[Scene modeling code data]
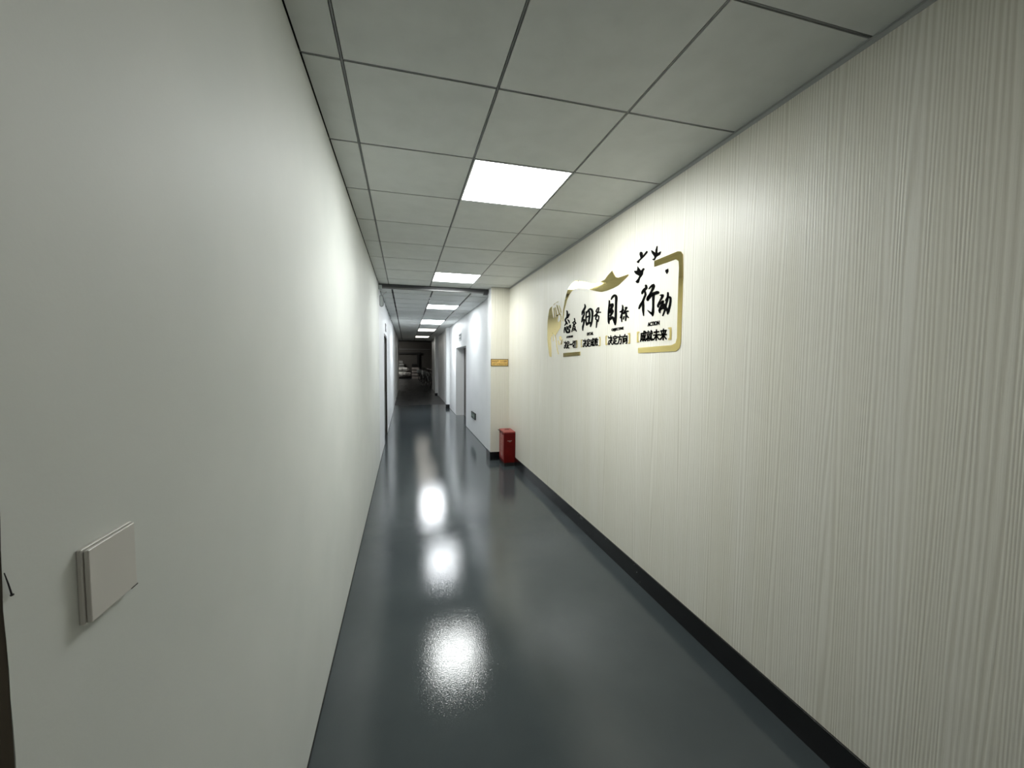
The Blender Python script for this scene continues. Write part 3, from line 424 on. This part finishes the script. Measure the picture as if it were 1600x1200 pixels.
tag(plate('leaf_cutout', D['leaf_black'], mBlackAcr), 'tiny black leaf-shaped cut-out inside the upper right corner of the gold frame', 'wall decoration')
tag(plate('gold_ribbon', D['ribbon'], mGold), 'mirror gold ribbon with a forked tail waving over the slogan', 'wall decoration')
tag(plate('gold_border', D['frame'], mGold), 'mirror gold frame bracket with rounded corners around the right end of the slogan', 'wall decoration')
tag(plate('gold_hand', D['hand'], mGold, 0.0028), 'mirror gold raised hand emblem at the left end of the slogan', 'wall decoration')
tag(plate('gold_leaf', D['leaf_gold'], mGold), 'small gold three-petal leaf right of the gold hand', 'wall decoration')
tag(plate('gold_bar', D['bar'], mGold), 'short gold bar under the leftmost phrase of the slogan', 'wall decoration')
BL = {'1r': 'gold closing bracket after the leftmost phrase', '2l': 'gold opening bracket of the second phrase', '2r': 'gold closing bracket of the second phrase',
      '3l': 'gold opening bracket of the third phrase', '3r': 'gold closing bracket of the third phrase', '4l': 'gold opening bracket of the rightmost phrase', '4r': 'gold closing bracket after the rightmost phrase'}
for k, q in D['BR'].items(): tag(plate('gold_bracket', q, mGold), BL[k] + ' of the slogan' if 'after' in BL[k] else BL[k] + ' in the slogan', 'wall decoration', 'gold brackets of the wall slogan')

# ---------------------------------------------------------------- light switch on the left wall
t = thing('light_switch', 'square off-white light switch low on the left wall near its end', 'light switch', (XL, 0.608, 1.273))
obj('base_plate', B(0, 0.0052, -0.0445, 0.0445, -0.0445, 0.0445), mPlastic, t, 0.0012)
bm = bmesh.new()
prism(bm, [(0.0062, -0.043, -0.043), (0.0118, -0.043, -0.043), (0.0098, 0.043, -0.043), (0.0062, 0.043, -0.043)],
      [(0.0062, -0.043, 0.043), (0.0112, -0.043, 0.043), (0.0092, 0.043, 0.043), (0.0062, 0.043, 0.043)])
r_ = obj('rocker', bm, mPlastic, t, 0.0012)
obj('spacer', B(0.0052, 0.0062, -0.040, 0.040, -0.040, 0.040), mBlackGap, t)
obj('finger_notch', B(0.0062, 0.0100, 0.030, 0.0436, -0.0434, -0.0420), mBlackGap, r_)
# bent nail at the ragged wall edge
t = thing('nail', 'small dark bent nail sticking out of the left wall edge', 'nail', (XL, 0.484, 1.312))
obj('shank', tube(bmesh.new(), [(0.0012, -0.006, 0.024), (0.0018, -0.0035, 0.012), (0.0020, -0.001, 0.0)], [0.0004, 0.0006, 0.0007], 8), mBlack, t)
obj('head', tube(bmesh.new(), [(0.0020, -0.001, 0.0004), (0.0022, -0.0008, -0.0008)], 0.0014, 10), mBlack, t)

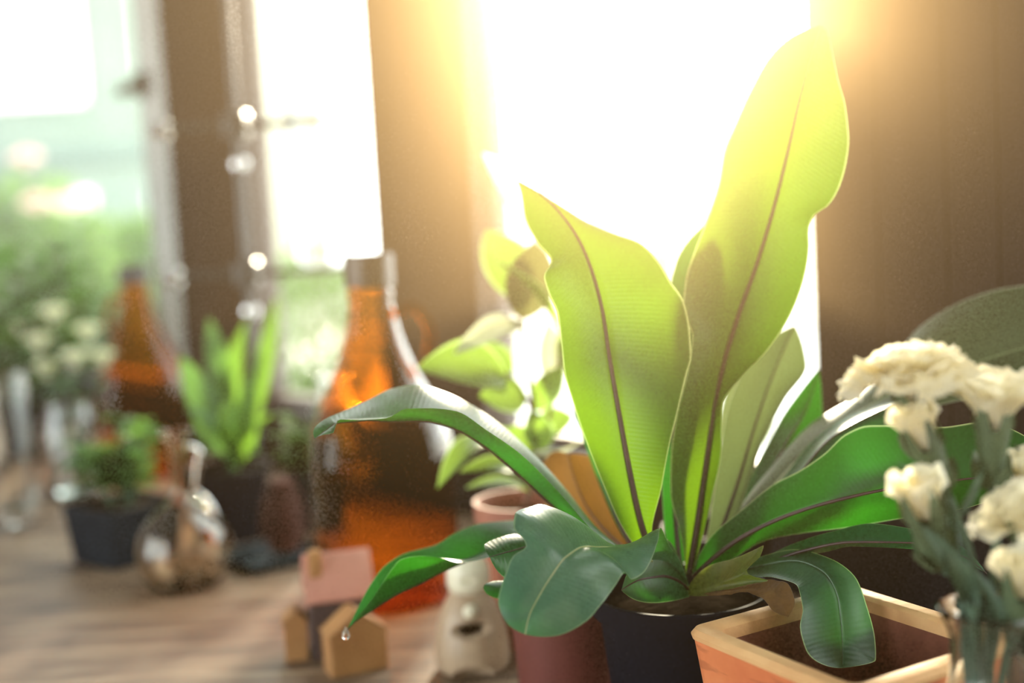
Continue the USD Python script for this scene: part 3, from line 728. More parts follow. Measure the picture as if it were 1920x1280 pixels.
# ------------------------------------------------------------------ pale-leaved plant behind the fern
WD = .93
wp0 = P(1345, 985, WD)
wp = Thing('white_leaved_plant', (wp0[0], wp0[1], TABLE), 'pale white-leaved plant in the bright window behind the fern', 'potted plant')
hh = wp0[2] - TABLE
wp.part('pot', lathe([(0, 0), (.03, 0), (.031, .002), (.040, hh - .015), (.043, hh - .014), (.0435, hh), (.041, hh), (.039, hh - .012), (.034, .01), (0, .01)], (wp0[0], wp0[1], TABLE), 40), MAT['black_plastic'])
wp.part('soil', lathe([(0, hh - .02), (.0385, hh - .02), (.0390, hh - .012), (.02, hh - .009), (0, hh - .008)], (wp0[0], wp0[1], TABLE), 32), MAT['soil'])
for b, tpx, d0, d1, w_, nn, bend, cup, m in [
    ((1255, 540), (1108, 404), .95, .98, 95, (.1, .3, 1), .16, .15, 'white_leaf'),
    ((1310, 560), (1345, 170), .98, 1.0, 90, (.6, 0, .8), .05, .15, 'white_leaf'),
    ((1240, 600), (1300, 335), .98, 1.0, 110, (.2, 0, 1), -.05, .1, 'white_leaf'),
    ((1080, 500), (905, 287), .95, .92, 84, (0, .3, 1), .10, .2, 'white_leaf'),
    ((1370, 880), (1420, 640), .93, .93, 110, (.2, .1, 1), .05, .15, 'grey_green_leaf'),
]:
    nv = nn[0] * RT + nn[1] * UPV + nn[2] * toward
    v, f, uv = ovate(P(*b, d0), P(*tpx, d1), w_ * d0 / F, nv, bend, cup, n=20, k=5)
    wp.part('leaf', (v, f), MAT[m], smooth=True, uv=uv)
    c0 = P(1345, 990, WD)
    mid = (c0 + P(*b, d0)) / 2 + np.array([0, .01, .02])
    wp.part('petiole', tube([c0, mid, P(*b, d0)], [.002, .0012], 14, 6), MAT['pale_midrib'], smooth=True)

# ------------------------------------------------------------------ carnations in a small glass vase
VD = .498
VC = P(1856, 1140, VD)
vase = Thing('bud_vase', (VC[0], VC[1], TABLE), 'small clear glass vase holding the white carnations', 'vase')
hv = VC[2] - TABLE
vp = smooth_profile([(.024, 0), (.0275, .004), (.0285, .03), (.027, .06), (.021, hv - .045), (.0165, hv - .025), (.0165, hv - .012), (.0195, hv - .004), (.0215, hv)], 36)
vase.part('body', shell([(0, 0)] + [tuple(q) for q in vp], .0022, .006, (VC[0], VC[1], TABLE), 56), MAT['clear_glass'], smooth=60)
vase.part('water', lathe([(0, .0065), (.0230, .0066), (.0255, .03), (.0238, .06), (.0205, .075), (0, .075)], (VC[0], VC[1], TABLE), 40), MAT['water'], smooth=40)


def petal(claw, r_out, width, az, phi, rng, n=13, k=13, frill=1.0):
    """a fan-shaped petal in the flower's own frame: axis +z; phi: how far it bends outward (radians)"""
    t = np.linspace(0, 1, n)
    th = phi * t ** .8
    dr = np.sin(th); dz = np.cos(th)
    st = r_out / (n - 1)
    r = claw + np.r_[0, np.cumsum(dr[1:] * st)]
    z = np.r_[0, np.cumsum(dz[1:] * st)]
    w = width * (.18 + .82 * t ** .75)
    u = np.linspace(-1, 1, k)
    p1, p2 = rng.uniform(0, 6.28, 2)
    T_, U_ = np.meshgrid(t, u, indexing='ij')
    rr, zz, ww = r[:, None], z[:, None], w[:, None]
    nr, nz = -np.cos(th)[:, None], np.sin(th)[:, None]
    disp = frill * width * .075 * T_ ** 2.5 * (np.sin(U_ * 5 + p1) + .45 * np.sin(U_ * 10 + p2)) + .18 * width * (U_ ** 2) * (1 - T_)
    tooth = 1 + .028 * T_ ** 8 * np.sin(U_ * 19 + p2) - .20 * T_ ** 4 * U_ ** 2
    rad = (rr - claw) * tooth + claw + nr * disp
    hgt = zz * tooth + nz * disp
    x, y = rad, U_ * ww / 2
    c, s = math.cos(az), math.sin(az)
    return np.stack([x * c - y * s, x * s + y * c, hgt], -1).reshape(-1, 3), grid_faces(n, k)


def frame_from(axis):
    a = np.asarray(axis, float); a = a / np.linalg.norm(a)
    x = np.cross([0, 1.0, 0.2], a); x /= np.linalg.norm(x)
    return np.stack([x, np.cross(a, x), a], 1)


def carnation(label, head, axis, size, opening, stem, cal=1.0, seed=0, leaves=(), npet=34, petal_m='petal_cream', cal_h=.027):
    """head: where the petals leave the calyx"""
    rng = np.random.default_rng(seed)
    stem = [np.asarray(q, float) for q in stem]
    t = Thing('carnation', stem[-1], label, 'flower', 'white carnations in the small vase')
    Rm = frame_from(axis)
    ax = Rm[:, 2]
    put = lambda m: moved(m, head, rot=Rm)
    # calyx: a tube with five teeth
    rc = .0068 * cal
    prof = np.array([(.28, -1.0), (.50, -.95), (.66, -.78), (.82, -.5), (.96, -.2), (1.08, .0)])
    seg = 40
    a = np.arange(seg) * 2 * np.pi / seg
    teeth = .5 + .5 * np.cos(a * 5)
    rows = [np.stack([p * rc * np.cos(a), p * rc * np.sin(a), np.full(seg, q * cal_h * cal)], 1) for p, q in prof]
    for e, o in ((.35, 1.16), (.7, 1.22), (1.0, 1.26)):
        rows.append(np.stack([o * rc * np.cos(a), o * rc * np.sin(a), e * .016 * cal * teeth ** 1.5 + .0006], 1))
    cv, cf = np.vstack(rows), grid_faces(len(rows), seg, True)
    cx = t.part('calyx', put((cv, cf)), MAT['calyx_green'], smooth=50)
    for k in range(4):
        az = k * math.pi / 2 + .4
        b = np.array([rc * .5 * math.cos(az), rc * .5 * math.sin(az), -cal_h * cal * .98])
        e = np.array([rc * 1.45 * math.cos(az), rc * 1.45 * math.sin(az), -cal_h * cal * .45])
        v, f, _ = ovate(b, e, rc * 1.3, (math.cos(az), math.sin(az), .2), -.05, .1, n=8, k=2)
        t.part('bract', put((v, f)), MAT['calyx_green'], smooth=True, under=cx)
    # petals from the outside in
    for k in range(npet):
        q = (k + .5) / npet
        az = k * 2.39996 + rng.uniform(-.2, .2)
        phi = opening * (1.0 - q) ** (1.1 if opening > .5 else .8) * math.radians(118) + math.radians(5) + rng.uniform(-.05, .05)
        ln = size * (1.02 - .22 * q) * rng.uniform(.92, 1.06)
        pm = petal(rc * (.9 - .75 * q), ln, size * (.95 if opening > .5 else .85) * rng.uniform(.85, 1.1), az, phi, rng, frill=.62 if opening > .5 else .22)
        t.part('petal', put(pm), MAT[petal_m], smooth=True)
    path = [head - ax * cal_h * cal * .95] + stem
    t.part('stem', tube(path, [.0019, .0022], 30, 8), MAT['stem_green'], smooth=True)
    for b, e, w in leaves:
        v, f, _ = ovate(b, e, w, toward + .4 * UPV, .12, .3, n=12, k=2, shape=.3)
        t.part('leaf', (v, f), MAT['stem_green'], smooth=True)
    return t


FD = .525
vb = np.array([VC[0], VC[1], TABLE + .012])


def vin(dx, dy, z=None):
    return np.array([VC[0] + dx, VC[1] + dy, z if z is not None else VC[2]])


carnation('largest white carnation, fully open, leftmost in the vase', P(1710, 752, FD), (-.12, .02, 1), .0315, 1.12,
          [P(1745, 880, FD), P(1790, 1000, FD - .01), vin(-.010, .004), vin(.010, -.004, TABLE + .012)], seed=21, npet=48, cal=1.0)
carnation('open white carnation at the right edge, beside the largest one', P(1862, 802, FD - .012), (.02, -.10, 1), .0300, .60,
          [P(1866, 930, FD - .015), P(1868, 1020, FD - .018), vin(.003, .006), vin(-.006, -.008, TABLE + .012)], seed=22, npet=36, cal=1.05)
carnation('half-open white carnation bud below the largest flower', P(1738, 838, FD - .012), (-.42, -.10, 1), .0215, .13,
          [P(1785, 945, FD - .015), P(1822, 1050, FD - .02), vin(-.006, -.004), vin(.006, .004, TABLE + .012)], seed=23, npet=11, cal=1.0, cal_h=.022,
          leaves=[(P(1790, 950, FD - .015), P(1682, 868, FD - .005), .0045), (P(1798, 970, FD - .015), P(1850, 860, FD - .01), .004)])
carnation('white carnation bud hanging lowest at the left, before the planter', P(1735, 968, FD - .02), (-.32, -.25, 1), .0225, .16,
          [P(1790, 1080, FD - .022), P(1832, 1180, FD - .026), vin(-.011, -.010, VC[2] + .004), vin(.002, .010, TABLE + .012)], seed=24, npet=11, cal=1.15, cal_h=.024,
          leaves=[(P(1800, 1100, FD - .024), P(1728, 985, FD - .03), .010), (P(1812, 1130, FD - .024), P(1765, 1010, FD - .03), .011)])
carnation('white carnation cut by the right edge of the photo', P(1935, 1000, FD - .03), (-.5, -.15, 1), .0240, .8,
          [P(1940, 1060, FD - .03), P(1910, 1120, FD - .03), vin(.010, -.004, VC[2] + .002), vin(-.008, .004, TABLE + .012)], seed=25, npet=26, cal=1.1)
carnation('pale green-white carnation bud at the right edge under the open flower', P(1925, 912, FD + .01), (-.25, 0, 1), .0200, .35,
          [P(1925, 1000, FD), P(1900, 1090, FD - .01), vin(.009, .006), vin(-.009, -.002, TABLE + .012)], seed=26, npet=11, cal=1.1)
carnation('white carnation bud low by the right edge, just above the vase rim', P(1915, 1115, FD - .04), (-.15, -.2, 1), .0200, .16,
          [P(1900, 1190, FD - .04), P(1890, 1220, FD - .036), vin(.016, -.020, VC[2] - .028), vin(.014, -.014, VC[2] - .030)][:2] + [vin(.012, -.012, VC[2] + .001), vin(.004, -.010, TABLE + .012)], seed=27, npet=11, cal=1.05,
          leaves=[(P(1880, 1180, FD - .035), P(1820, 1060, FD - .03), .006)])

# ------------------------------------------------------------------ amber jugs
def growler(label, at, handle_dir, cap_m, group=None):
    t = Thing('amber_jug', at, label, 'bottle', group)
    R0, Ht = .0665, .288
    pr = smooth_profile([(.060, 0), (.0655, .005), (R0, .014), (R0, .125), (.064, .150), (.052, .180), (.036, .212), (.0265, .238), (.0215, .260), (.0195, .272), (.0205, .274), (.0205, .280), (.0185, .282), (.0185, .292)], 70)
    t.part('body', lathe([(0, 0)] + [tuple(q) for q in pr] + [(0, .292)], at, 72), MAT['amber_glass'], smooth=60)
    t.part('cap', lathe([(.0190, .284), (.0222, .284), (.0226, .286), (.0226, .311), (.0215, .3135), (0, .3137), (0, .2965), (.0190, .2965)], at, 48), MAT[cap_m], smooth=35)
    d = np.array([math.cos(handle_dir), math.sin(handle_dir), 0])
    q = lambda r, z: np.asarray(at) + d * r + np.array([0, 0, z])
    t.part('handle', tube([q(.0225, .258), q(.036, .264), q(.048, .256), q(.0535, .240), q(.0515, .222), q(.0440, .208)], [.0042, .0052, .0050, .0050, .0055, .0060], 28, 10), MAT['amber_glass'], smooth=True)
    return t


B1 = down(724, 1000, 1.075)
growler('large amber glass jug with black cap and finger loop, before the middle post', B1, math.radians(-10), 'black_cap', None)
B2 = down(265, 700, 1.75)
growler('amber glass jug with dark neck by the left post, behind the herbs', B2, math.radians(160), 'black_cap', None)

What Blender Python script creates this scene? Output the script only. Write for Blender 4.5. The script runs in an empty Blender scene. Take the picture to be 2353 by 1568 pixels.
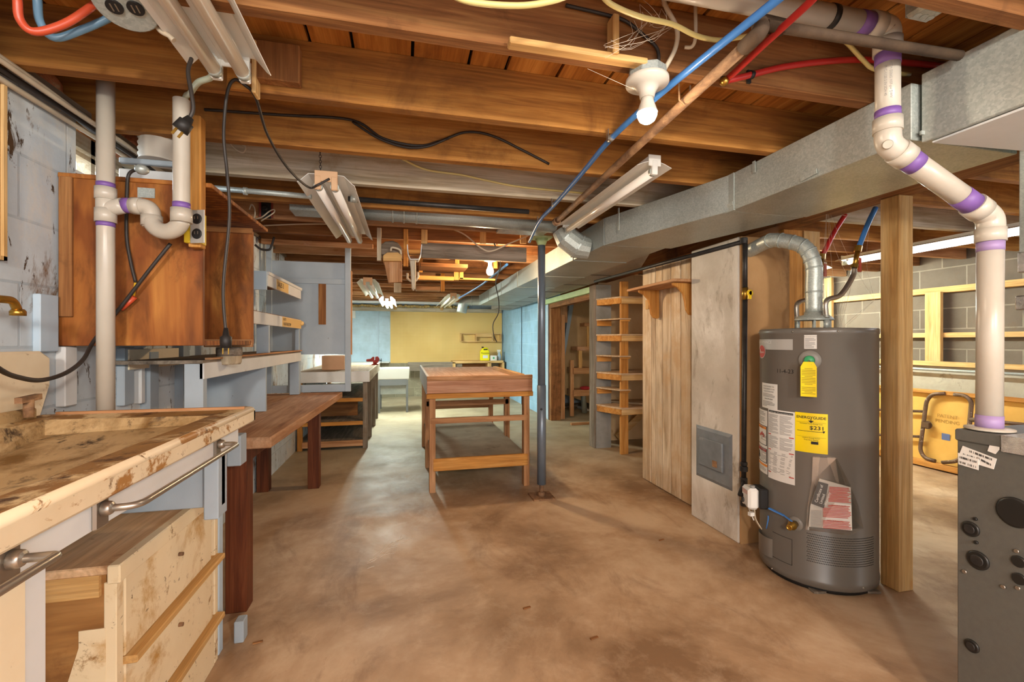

- **WHAT THE TASK REQUIRES**: Nothing outside the span should appear: copy exactly from the line with "Continue the USD" through the line with "6), MAT['pale_midrib'], smooth=True)".

- **RESULT OF THE EXERCISE**:
Continue the USD Python script for this scene: part 3, from line 728. More parts follow. Measure the picture as if it were 1920x1280 pixels.
# ------------------------------------------------------------------ pale-leaved plant behind the fern
WD = .93
wp0 = P(1345, 985, WD)
wp = Thing('white_leaved_plant', (wp0[0], wp0[1], TABLE), 'pale white-leaved plant in the bright window behind the fern', 'potted plant')
hh = wp0[2] - TABLE
wp.part('pot', lathe([(0, 0), (.03, 0), (.031, .002), (.040, hh - .015), (.043, hh - .014), (.0435, hh), (.041, hh), (.039, hh - .012), (.034, .01), (0, .01)], (wp0[0], wp0[1], TABLE), 40), MAT['black_plastic'])
wp.part('soil', lathe([(0, hh - .02), (.0385, hh - .02), (.0390, hh - .012), (.02, hh - .009), (0, hh - .008)], (wp0[0], wp0[1], TABLE), 32), MAT['soil'])
for b, tpx, d0, d1, w_, nn, bend, cup, m in [
    ((1255, 540), (1108, 404), .95, .98, 95, (.1, .3, 1), .16, .15, 'white_leaf'),
    ((1310, 560), (1345, 170), .98, 1.0, 90, (.6, 0, .8), .05, .15, 'white_leaf'),
    ((1240, 600), (1300, 335), .98, 1.0, 110, (.2, 0, 1), -.05, .1, 'white_leaf'),
    ((1080, 500), (905, 287), .95, .92, 84, (0, .3, 1), .10, .2, 'white_leaf'),
    ((1370, 880), (1420, 640), .93, .93, 110, (.2, .1, 1), .05, .15, 'grey_green_leaf'),
]:
    nv = nn[0] * RT + nn[1] * UPV + nn[2] * toward
    v, f, uv = ovate(P(*b, d0), P(*tpx, d1), w_ * d0 / F, nv, bend, cup, n=20, k=5)
    wp.part('leaf', (v, f), MAT[m], smooth=True, uv=uv)
    c0 = P(1345, 990, WD)
    mid = (c0 + P(*b, d0)) / 2 + np.array([0, .01, .02])
    wp.part('petiole', tube([c0, mid, P(*b, d0)], [.002, .0012], 14, 6), MAT['pale_midrib'], smooth=True)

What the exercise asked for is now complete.